Another installment of Growing Up on a Flower Farm in Queens


May was one of the busiest months at Frank, Florist and Gardener (62-15). The summer flowers had to be grown and set for transport to the cemetery. The pansies had to be pulled from the plots, and not thrown away but set aside for the women folk to harvest the seeds for next year’s crop. The bag of seeds hung in the basement to dry over the summer.

Some of the cold frames were prepared for Gramma’s vegetable garden. If I close my eyes I can conjure the delicious odors of the manure, the pansy seeds, and the tomatoes soon to hang from their vines.

Machinery needed to be serviced for a season of grass cutting and shrub trimming.

Amid all these busy, busy activities another yearly event would come to pass in the form of a dump truck loaded with horse manure deposited in a redolent pile near the cold frames. The earthy pungent miasma it would give off in the increasingly warm days of May signaled the most important event of the year to me, the end of school was just around the corner.

At that age, I hated school. On my best days, drowning in boredom, I just wished we could move on to the next thing, a-n-y-t-h-i-n-g. I didn’t know there was something different from sixty kids in a classroom with a nun, God bless her, who never went to college to learn the secrets of classroom management and good lessons. Discipline came in the form of going to Hell for any infraction. Good lessons shouldn’t bore you into becoming a minor league juvenile delinquent.

She was doing her best to control the lot of us, while drumming something into our thick skulls.

To teach the kids who had some difficulty with the 3R’s, Sister sat the class according to grades. So, there we were, the ten to fifteen “smarties”, all sitting together with an assignment we finished in fifteen minutes. Trouble, here we come.

We hatched various schemes, wrapping our jump rope (a staple of city school kids) around whole rows of chairs in the lunchroom. It created a racket that was music to our ears. We made unauthorized visits to the church where we lit candles. Oh boy, did that get Sister’s attention. She was probably worried we would burn the church down and she’d be blamed for it. Silly stuff, you say. Sure, but that was Catholic school in the 1940’s.

June was on the way.

Meanwhile, back at the farm, horsey doo was spread in the cold frames with a layer of sand over it. Very tiny plants of red Alternanthera and blue Lobelia rooted in neat rows, filling the cold frames with new stock. Things grow really fast in horse manure. Try it sometime.
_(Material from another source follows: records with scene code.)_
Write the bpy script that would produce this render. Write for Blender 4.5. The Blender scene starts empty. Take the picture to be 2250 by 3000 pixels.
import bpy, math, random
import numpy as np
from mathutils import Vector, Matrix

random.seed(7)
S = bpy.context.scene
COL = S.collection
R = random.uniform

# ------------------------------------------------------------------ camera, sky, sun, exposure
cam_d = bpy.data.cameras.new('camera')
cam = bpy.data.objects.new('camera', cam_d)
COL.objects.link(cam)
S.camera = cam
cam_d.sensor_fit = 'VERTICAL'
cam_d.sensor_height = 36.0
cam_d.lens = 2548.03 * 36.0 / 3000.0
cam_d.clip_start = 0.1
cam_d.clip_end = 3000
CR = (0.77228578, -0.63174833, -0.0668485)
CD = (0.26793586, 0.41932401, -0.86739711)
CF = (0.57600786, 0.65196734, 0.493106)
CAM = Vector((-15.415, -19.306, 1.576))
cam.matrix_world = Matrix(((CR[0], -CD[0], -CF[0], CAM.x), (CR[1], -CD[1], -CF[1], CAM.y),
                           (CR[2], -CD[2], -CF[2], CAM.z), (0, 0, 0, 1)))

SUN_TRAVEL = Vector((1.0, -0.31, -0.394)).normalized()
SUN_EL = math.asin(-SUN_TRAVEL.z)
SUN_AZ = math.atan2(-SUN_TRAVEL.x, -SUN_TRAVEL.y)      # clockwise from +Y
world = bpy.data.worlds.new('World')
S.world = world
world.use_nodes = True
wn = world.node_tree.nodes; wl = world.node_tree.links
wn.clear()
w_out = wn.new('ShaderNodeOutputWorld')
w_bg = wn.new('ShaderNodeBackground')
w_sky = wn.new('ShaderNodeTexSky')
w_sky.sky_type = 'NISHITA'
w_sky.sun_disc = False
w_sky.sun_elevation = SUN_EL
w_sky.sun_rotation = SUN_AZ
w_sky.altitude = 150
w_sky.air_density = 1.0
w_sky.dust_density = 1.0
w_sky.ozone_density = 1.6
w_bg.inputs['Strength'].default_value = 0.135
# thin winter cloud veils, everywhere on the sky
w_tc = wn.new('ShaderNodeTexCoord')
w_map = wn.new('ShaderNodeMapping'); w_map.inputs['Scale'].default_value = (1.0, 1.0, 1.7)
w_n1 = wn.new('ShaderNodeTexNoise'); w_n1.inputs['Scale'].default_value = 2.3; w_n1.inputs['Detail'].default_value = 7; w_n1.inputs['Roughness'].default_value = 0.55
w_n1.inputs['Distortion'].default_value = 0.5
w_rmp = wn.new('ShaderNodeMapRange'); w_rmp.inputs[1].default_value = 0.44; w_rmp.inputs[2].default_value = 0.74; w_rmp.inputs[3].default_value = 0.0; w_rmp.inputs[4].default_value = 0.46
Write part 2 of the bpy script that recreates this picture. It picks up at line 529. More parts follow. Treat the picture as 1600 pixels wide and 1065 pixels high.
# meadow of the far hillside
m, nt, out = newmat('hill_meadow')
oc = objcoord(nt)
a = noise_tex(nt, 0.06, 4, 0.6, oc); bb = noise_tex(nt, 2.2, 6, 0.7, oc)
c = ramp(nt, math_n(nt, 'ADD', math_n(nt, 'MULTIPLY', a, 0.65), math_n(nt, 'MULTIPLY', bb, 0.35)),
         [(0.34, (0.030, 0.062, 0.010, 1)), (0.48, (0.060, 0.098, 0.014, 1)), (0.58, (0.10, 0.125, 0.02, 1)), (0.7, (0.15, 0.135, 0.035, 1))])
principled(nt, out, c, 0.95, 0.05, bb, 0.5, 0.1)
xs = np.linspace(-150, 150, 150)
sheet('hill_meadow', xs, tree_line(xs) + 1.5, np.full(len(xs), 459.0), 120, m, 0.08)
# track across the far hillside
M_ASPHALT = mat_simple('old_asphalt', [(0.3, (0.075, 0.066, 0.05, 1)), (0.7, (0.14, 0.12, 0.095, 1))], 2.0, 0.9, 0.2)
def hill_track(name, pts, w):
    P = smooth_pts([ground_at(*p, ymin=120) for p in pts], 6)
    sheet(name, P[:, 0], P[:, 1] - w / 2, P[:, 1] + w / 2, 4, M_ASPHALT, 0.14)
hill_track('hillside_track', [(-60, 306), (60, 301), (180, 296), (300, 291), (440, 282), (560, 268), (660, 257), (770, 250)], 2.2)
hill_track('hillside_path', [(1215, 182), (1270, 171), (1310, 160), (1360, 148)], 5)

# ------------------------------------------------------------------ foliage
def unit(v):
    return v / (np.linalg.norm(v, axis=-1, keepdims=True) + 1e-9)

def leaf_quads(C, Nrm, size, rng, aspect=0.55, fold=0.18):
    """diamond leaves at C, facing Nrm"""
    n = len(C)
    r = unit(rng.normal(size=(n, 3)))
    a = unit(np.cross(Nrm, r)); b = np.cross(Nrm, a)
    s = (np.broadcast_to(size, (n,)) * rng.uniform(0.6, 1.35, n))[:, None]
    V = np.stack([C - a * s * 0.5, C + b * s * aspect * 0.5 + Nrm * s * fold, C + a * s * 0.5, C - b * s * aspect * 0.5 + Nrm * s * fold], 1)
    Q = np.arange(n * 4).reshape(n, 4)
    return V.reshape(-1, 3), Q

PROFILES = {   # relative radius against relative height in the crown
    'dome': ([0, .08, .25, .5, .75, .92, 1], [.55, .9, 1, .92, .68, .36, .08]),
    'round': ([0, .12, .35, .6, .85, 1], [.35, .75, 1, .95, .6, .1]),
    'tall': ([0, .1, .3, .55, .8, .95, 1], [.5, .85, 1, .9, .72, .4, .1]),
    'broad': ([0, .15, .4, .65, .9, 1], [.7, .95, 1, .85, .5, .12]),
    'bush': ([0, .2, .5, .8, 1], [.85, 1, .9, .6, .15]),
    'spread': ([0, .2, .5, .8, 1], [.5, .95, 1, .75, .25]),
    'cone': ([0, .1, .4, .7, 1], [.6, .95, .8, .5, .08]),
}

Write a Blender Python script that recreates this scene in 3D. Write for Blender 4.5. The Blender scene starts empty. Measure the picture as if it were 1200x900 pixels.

The white Sweet Alyssum was already in tiny pots ready for transport. Soon the Alts and Lobelia would follow them. There were referred to as the “decoration day” (old term for Memorial Day) flowers, red, white and blue.

The long hot days of summer and no school were soon to come with the sweet smell of mown grass wafting through the neighborhood of florists, gardeners, and cemeteries. The sound of baseball bats smashing balls would dominate the murmur of the stadium crowds as the radio blared the major league games to millions of fans.

Every afternoon the Bungalow Bar ice cream truck would make its way along the side streets tinkling its bell, bringing my favorite treat, a toasted almond ice cream pop. Life could be sweet and simple in Middle Village in 1949.